Commentary | Life Lines: Three simple steps toward a pleasant winter

Few things serve as well for a paradox as the words of a newspaper column compared to the conversation at a family gathering. At the latter, you chat about snow storms and sunny skies from the first greeting to the final dessert while avoiding religion and politics like the plague. In the former, you hardly ever mention the weather because it’s controversial topics that get readers reading.

But this has got to stop. The crisp air that greets me every morning is a mere warning of the teeth-clappering, tear-inducing cold that is to come. It is very hard to write a piece that everybody can relate to, but the temperatures that will descend – pun intended – upon us in the coming weeks is something that will affect us all. And for this reason, even if it means balancing the paradox by bringing up various abortion legislations at the Christmas table, I will speak out.

My anxiety toward the coming chill is well-founded. Firstly, I was born and spent my childhood in Africa. Thus, my blood starts to form icicles the moment the temperature drops below 15 degrees.

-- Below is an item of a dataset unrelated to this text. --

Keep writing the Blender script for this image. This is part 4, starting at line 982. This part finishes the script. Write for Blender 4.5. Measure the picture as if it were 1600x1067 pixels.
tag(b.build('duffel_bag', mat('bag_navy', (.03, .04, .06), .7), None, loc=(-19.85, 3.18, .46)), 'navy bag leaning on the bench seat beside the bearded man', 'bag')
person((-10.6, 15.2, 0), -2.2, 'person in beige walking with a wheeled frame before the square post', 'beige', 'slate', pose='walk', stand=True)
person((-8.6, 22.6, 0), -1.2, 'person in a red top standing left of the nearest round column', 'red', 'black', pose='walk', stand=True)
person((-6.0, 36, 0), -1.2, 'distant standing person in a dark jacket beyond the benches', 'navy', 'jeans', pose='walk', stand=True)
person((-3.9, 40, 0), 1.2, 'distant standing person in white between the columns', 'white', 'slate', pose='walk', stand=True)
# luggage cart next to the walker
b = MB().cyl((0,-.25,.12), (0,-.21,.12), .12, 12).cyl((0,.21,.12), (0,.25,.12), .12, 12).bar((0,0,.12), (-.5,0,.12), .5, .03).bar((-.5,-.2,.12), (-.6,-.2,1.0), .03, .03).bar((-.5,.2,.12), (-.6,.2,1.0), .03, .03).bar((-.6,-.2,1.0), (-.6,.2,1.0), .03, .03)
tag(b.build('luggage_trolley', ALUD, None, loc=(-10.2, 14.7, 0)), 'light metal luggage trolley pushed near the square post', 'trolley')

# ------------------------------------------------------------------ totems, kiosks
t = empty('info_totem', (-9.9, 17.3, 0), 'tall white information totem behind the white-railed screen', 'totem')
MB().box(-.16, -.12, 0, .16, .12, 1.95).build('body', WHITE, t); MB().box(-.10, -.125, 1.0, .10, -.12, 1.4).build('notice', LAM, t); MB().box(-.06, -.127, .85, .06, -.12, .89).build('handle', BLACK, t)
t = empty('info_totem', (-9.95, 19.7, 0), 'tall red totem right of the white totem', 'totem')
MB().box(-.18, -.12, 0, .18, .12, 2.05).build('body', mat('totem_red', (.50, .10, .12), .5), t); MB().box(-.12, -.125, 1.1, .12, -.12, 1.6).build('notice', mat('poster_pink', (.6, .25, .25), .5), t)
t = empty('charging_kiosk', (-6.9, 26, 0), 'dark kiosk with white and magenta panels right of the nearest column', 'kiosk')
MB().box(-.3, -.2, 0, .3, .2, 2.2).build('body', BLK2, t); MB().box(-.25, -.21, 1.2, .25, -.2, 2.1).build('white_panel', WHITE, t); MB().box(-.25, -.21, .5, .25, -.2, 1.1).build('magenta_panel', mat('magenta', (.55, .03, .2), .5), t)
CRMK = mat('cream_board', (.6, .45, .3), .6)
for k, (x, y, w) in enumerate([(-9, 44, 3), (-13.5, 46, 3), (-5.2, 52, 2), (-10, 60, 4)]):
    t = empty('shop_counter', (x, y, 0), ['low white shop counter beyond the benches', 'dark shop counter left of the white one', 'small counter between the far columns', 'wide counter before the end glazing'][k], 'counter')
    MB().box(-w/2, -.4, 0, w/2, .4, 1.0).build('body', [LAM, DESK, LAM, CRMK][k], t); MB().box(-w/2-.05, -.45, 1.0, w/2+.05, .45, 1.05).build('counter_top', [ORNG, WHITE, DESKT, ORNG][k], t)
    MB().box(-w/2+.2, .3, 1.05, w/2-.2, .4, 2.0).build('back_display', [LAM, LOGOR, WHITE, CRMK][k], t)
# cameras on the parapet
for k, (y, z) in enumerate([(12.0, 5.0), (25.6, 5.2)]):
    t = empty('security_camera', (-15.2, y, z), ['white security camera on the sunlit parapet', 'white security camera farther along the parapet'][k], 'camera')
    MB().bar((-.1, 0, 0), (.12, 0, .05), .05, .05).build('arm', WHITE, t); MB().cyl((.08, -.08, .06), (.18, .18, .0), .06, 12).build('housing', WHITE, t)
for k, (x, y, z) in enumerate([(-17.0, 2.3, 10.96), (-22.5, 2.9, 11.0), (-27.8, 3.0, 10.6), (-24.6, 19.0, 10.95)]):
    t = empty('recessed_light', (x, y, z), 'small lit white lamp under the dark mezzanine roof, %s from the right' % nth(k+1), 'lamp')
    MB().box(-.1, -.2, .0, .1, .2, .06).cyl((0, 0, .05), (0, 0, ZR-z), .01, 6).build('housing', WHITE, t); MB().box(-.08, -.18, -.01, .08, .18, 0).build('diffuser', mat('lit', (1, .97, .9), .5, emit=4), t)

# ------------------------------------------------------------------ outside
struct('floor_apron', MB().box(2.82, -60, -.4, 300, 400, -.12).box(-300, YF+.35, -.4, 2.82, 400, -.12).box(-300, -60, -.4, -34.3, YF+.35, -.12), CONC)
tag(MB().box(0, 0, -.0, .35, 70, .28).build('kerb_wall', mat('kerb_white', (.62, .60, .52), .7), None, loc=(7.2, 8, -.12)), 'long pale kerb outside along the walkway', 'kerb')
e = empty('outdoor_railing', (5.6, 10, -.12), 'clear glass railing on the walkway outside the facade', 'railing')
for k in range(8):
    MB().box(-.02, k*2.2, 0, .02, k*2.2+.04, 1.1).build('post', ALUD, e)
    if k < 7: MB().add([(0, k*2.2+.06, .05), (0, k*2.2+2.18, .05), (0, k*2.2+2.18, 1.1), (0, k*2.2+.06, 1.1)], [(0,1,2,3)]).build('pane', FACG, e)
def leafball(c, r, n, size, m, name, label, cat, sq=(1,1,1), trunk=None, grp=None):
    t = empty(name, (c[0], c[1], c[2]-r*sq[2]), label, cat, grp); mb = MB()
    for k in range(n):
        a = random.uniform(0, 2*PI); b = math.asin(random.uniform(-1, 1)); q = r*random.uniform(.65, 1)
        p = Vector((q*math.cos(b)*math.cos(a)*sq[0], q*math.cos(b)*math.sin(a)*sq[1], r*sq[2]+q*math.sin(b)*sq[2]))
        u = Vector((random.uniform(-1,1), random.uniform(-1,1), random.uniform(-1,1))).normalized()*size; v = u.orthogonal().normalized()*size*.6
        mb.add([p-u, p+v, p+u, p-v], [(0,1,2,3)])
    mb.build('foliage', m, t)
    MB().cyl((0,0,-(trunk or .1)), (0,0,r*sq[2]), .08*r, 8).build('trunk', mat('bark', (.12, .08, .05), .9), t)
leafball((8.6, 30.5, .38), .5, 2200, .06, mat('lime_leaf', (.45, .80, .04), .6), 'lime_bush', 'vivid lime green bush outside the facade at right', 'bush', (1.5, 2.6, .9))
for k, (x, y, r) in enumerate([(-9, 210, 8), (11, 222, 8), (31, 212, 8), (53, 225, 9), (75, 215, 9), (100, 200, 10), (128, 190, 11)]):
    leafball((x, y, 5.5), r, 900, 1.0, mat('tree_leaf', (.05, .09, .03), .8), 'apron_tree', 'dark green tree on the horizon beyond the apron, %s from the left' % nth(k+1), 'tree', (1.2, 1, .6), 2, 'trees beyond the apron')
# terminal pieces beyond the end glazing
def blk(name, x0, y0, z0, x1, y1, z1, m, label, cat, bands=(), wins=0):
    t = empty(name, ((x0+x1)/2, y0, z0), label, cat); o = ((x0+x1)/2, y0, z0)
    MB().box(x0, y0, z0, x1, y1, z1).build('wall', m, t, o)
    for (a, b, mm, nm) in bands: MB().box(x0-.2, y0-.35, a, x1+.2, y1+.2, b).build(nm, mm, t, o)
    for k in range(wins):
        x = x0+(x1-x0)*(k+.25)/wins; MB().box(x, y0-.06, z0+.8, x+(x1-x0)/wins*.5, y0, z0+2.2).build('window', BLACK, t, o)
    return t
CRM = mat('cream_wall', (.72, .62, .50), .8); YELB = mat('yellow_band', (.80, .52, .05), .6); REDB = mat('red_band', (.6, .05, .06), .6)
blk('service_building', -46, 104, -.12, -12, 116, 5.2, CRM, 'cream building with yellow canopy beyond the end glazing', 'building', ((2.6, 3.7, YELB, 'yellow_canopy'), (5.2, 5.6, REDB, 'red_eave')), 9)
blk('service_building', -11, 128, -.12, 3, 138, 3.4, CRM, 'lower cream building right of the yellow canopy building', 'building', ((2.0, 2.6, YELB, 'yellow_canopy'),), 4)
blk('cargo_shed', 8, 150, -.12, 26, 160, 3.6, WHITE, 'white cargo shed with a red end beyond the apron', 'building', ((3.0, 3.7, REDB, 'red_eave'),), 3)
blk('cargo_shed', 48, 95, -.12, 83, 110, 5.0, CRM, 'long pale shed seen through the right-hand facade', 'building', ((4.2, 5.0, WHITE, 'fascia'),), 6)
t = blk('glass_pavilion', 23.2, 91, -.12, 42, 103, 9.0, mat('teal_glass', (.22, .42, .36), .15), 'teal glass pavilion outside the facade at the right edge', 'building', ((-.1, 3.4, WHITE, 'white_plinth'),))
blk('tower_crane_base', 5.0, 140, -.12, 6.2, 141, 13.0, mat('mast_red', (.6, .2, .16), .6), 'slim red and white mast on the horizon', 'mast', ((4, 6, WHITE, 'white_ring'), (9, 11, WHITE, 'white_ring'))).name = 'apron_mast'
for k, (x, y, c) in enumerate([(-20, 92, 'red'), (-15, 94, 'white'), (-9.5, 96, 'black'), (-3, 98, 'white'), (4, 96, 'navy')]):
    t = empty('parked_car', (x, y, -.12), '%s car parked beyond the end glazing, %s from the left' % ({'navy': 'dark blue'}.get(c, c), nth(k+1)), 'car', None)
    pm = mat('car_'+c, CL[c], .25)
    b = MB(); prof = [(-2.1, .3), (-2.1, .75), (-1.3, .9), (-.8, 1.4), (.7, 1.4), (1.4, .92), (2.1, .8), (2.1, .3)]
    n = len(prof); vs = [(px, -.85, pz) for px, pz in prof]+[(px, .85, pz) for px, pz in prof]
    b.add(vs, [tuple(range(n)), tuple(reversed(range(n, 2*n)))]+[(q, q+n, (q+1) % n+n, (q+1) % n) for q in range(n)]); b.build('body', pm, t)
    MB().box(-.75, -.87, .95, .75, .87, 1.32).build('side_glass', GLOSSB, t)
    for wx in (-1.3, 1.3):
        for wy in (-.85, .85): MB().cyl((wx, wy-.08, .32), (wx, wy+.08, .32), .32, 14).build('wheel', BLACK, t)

Secondly, I spent my teenage years in Manitoba, which, if you don’t know, is where the White Witch of the North goes to cool down. It’s a place where you do not open your mouth for the fear that your saliva will freeze instantly rendering you unable to eat for the day. It’s a place that is already under a metre of snow, unlike breezy Montreal.

Not for long though, chaps. The cold is coming. And for too long have we curled into the fetal position and watched winter control our lives five months of the year. Did you know that nine out of every ten Canadians who felt unpleasantly cold in the last year said they felt it was due to the weather? These statistics speak for themselves: temperatures below zero are damaging our society. For once we need to unite, analyze our foe, and attack head on. I propose a carefully constructed three-step master plan.

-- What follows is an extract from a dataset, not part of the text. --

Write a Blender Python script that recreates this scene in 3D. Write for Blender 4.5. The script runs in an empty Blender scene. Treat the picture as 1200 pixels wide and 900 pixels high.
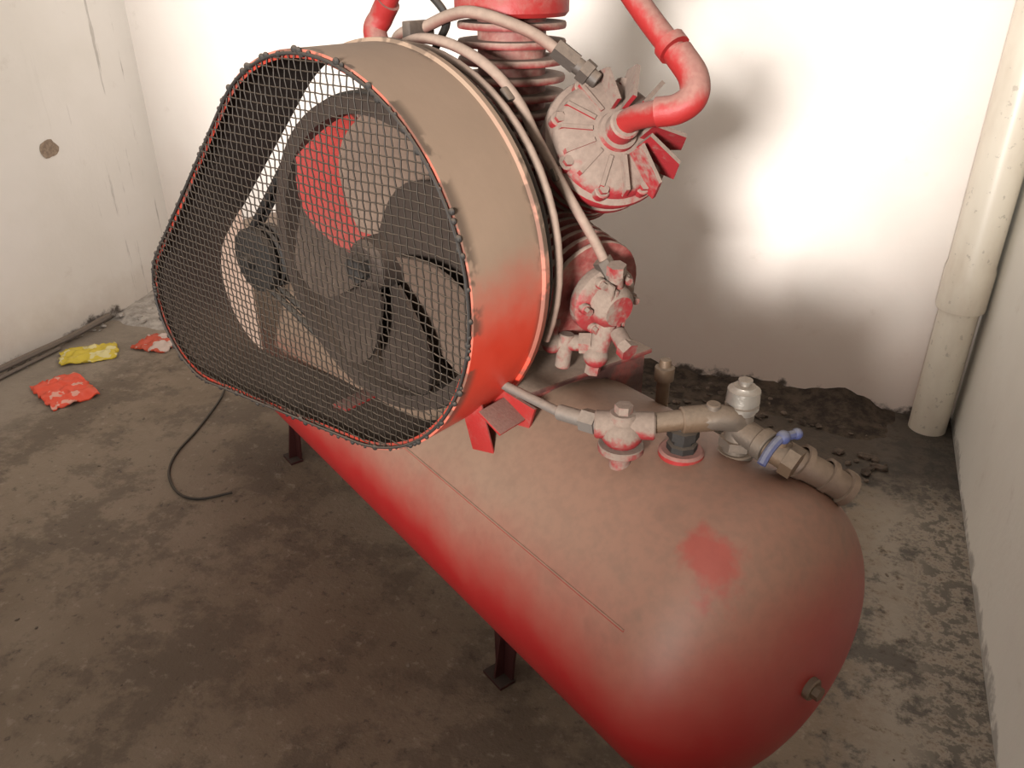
import bpy, bmesh, math, random
from mathutils import Vector, Matrix, Quaternion, noise as mnoise
random.seed(7)
V=Vector
scene=bpy.context.scene
# ------------------------------------------------------------------ camera
H=1.4; F=945.0
cam=bpy.data.cameras.new('camera'); co=bpy.data.objects.new('camera',cam); scene.collection.objects.link(co)
co.location=(0,0,H); co.rotation_euler=(math.radians(90-27.8),0,math.radians(22.5))
cam.sensor_width=36; cam.lens=36*F/1200; cam.clip_start=.02
scene.camera=co
try:
    scene.view_settings.view_transform='Standard'
except Exception: pass

# ------------------------------------------------------------------ materials
def nt(name):
    m=bpy.data.materials.new(name); m.use_nodes=True
    t=m.node_tree; b=t.nodes['Principled BSDF']
    return m,t,b
def N(t,typ,**kw):
    n=t.nodes.new(typ)
    for k,v in kw.items(): setattr(n,k,v)
    return n
def math_n(t,op,a,b=None,c=None,clamp=False):
    n=N(t,'ShaderNodeMath',operation=op); n.use_clamp=clamp
    for i,x in enumerate((a,b,c)):
        if x is None: continue
        if isinstance(x,(int,float)): n.inputs[i].default_value=x
        else: t.links.new(x,n.inputs[i])
    return n.outputs[0]
def maprange(t,x,a,b,c=0,d=1,smooth=True):
    n=N(t,'ShaderNodeMapRange'); n.interpolation_type='SMOOTHSTEP' if smooth else 'LINEAR'
    t.links.new(x,n.inputs[0])
    for i,v in enumerate((a,b,c,d)): n.inputs[i+1].default_value=v
    return n.outputs[0]
def noise(t,vec,scale,detail=4,rough=.55,sc=None):
    n=N(t,'ShaderNodeTexNoise'); n.inputs['Scale'].default_value=scale; n.inputs['Detail'].default_value=detail; n.inputs['Roughness'].default_value=rough
    if sc:
        m=N(t,'ShaderNodeMapping'); m.inputs['Scale'].default_value=sc; t.links.new(vec,m.inputs[0]); vec=m.outputs[0]
    t.links.new(vec,n.inputs['Vector']); return n.outputs['Fac']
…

1) Awareness is key. We’ll print loads of pamphlets explaining the dangers and unpleasantness of winter and reasons to avoid it, and we’ll get Montreal’s best pamphlet hand-outers to spread the word at the Roddick and Milton gates.

2) We outline our plan, which is centred around the necessity of staying in doors at all times where milk and fresh cookies are served by the McGill administration 24/7.

Any classes that require a student to leave a building and physically enter into what shall from now on be referred to as The Unpleasantness Of Winter add to the general unpleasantness of a student’s well-being that is unnecessary to their education.

If these three simple steps are carried out, I foresee the coziest of winters ahead. A winter where McGill students can finally wake up without pulling 17 layers over their heads. A winter decorated by laughter and hot chocolate. A winter that will stand as the very definition of “pleasant.”